DATA SECTION:
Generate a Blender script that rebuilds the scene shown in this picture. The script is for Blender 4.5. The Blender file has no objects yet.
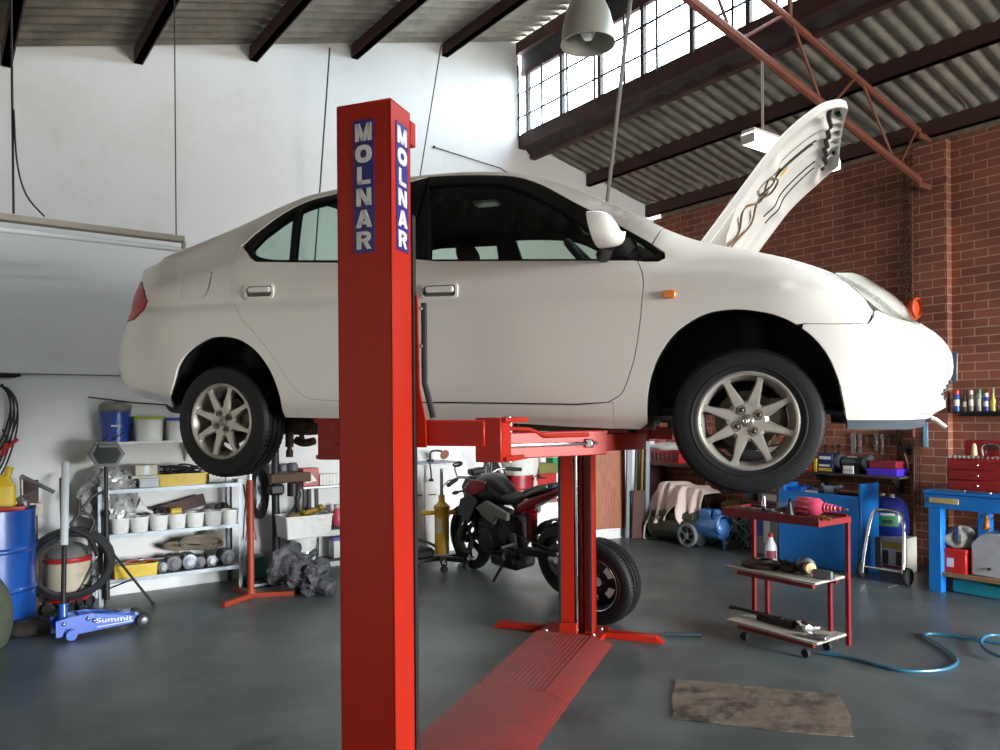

* * *

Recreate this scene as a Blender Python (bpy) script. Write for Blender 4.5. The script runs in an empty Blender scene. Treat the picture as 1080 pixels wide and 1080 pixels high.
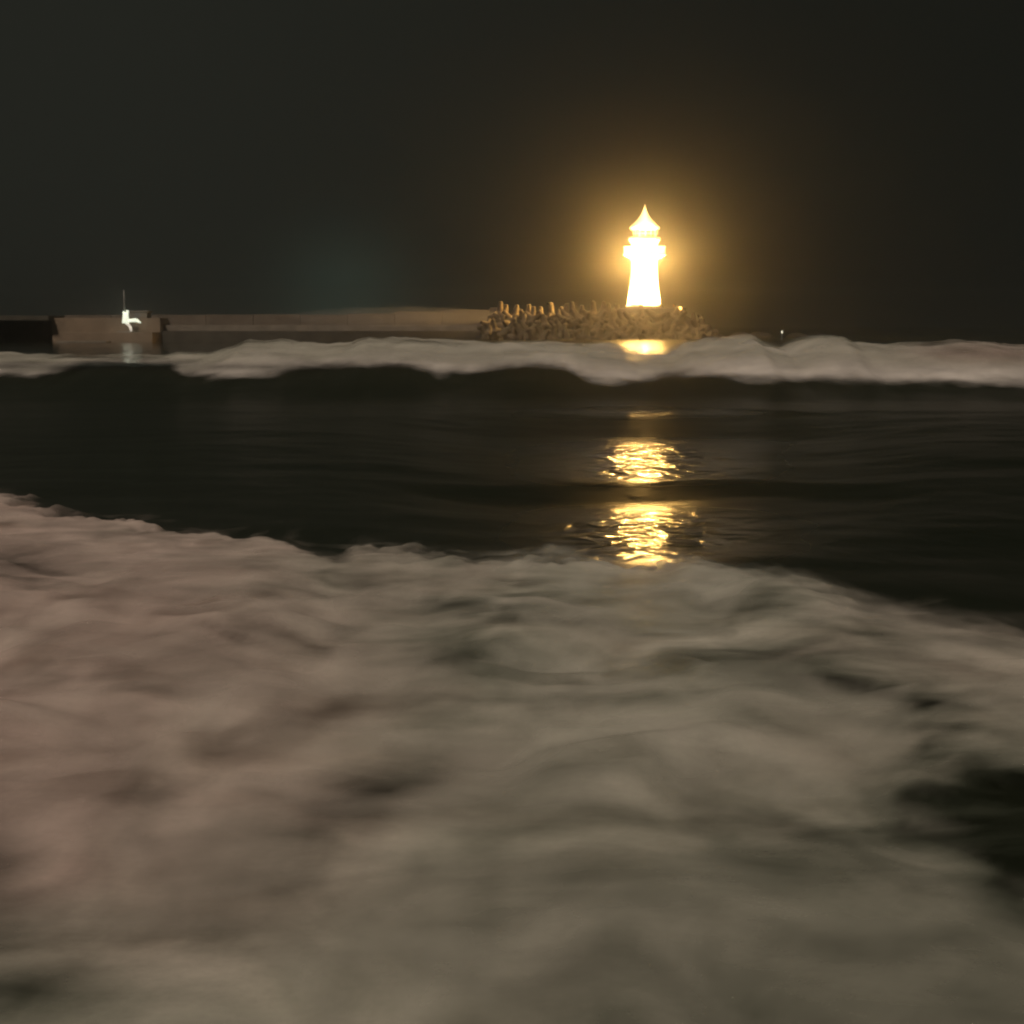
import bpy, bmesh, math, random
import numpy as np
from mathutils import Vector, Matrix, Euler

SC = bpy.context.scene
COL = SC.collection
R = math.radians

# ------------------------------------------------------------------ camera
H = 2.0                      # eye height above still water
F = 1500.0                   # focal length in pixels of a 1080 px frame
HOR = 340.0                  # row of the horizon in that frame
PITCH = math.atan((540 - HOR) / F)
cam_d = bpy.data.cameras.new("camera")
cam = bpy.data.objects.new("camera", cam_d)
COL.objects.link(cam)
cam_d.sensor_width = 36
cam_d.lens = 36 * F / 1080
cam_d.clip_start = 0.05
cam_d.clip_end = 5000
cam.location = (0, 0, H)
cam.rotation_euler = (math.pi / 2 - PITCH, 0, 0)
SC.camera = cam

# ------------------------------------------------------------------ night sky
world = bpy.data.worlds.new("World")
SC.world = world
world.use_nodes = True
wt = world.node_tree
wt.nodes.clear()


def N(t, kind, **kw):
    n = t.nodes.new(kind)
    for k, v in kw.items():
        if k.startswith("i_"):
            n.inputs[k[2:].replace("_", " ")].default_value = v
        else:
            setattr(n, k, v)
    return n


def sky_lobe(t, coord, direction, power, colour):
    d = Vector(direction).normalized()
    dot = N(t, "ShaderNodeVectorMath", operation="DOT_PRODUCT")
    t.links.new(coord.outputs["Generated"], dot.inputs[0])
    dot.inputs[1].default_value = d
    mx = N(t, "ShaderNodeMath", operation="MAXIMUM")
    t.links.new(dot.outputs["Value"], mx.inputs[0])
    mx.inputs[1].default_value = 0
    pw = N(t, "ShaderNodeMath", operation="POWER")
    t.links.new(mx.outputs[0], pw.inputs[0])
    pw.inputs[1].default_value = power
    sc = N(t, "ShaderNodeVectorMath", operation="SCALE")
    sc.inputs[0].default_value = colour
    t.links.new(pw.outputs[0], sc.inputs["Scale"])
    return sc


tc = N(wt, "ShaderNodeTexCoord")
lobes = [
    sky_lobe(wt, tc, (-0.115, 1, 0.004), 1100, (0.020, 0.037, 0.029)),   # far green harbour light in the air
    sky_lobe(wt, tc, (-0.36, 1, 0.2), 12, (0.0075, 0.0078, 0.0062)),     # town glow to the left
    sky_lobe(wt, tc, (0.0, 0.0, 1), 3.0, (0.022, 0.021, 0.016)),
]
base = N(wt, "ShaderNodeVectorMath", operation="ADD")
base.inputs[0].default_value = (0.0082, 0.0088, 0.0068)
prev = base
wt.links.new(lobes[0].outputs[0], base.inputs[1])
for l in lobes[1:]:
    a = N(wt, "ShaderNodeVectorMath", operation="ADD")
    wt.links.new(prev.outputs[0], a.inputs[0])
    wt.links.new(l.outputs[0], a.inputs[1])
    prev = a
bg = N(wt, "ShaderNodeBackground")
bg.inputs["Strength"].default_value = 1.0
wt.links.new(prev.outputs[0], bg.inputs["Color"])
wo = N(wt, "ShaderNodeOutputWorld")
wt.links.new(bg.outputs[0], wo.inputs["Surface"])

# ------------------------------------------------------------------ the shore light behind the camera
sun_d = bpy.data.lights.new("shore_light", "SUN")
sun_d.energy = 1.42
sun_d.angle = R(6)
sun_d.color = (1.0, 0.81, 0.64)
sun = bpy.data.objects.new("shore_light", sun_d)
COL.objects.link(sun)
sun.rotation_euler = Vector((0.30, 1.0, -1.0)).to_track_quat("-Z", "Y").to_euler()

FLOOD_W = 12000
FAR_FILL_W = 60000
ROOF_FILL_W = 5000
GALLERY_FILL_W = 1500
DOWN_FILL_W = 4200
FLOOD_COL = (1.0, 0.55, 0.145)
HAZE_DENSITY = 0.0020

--

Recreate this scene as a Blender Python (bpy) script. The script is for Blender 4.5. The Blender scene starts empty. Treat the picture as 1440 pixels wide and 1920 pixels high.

YOUR TASK: Pull out each line containing the word "Recreate" and copy it.

OUTPUT OF THE TASK:
Recreate this scene as a Blender Python (bpy) script. Write for Blender 4.5. The script runs in an empty Blender scene. Treat the picture as 1080 pixels wide and 1080 pixels high.
Recreate this scene as a Blender Python (bpy) script. The script is for Blender 4.5. The Blender scene starts empty. Treat the picture as 1440 pixels wide and 1920 pixels high.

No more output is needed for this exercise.